>> START Supplied data

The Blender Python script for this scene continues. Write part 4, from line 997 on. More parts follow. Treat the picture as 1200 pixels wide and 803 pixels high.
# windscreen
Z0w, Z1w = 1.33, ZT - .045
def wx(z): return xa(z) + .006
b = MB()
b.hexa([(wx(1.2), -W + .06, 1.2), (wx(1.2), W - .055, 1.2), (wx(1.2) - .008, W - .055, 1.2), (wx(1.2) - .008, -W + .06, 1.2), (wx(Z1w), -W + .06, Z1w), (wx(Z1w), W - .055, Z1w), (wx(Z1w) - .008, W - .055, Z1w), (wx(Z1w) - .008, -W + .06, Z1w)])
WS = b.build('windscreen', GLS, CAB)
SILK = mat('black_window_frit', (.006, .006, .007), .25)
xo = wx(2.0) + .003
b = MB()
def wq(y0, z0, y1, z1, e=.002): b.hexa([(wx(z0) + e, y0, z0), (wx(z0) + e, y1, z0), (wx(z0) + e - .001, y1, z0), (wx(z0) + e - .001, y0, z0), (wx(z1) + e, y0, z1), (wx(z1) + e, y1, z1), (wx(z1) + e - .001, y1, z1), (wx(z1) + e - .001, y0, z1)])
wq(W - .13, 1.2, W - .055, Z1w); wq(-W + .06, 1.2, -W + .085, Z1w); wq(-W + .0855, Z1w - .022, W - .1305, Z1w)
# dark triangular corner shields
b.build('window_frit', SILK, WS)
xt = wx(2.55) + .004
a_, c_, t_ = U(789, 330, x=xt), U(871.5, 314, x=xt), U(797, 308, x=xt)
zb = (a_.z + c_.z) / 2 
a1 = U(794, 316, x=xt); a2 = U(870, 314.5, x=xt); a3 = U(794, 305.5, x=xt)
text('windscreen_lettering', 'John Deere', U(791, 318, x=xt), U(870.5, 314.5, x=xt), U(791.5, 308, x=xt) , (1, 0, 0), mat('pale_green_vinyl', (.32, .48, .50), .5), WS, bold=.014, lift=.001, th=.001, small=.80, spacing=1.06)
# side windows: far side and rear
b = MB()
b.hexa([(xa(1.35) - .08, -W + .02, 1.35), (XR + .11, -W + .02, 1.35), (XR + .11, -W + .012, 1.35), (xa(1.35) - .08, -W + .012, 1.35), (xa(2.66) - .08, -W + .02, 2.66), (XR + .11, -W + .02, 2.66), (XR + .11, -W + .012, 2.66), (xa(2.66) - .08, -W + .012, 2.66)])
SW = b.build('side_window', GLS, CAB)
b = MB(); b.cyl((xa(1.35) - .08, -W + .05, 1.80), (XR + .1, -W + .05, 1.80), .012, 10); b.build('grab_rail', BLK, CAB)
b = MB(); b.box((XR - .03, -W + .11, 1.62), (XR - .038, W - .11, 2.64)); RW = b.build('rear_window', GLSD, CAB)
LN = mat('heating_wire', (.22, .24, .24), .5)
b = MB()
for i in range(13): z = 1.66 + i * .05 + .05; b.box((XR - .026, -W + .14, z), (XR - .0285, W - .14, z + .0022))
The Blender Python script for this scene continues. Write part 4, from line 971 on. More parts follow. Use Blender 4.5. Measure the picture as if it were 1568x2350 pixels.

>> END Supplied data

**Exercise aim**
Your task is to give the records above again, exactly.

**Task output**
The Blender Python script for this scene continues. Write part 4, from line 997 on. More parts follow. Treat the picture as 1200 pixels wide and 803 pixels high.
# windscreen
Z0w, Z1w = 1.33, ZT - .045
def wx(z): return xa(z) + .006
b = MB()
b.hexa([(wx(1.2), -W + .06, 1.2), (wx(1.2), W - .055, 1.2), (wx(1.2) - .008, W - .055, 1.2), (wx(1.2) - .008, -W + .06, 1.2), (wx(Z1w), -W + .06, Z1w), (wx(Z1w), W - .055, Z1w), (wx(Z1w) - .008, W - .055, Z1w), (wx(Z1w) - .008, -W + .06, Z1w)])
WS = b.build('windscreen', GLS, CAB)
SILK = mat('black_window_frit', (.006, .006, .007), .25)
xo = wx(2.0) + .003
b = MB()
def wq(y0, z0, y1, z1, e=.002): b.hexa([(wx(z0) + e, y0, z0), (wx(z0) + e, y1, z0), (wx(z0) + e - .001, y1, z0), (wx(z0) + e - .001, y0, z0), (wx(z1) + e, y0, z1), (wx(z1) + e, y1, z1), (wx(z1) + e - .001, y1, z1), (wx(z1) + e - .001, y0, z1)])
wq(W - .13, 1.2, W - .055, Z1w); wq(-W + .06, 1.2, -W + .085, Z1w); wq(-W + .0855, Z1w - .022, W - .1305, Z1w)
# dark triangular corner shields
b.build('window_frit', SILK, WS)
xt = wx(2.55) + .004
a_, c_, t_ = U(789, 330, x=xt), U(871.5, 314, x=xt), U(797, 308, x=xt)
zb = (a_.z + c_.z) / 2 
a1 = U(794, 316, x=xt); a2 = U(870, 314.5, x=xt); a3 = U(794, 305.5, x=xt)
text('windscreen_lettering', 'John Deere', U(791, 318, x=xt), U(870.5, 314.5, x=xt), U(791.5, 308, x=xt) , (1, 0, 0), mat('pale_green_vinyl', (.32, .48, .50), .5), WS, bold=.014, lift=.001, th=.001, small=.80, spacing=1.06)
# side windows: far side and rear
b = MB()
b.hexa([(xa(1.35) - .08, -W + .02, 1.35), (XR + .11, -W + .02, 1.35), (XR + .11, -W + .012, 1.35), (xa(1.35) - .08, -W + .012, 1.35), (xa(2.66) - .08, -W + .02, 2.66), (XR + .11, -W + .02, 2.66), (XR + .11, -W + .012, 2.66), (xa(2.66) - .08, -W + .012, 2.66)])
SW = b.build('side_window', GLS, CAB)
b = MB(); b.cyl((xa(1.35) - .08, -W + .05, 1.80), (XR + .1, -W + .05, 1.80), .012, 10); b.build('grab_rail', BLK, CAB)
b = MB(); b.box((XR - .03, -W + .11, 1.62), (XR - .038, W - .11, 2.64)); RW = b.build('rear_window', GLSD, CAB)
LN = mat('heating_wire', (.22, .24, .24), .5)
b = MB()
for i in range(13): z = 1.66 + i * .05 + .05; b.box((XR - .026, -W + .14, z), (XR - .0285, W - .14, z + .0022))
The Blender Python script for this scene continues. Write part 4, from line 971 on. More parts follow. Use Blender 4.5. Measure the picture as if it were 1568x2350 pixels.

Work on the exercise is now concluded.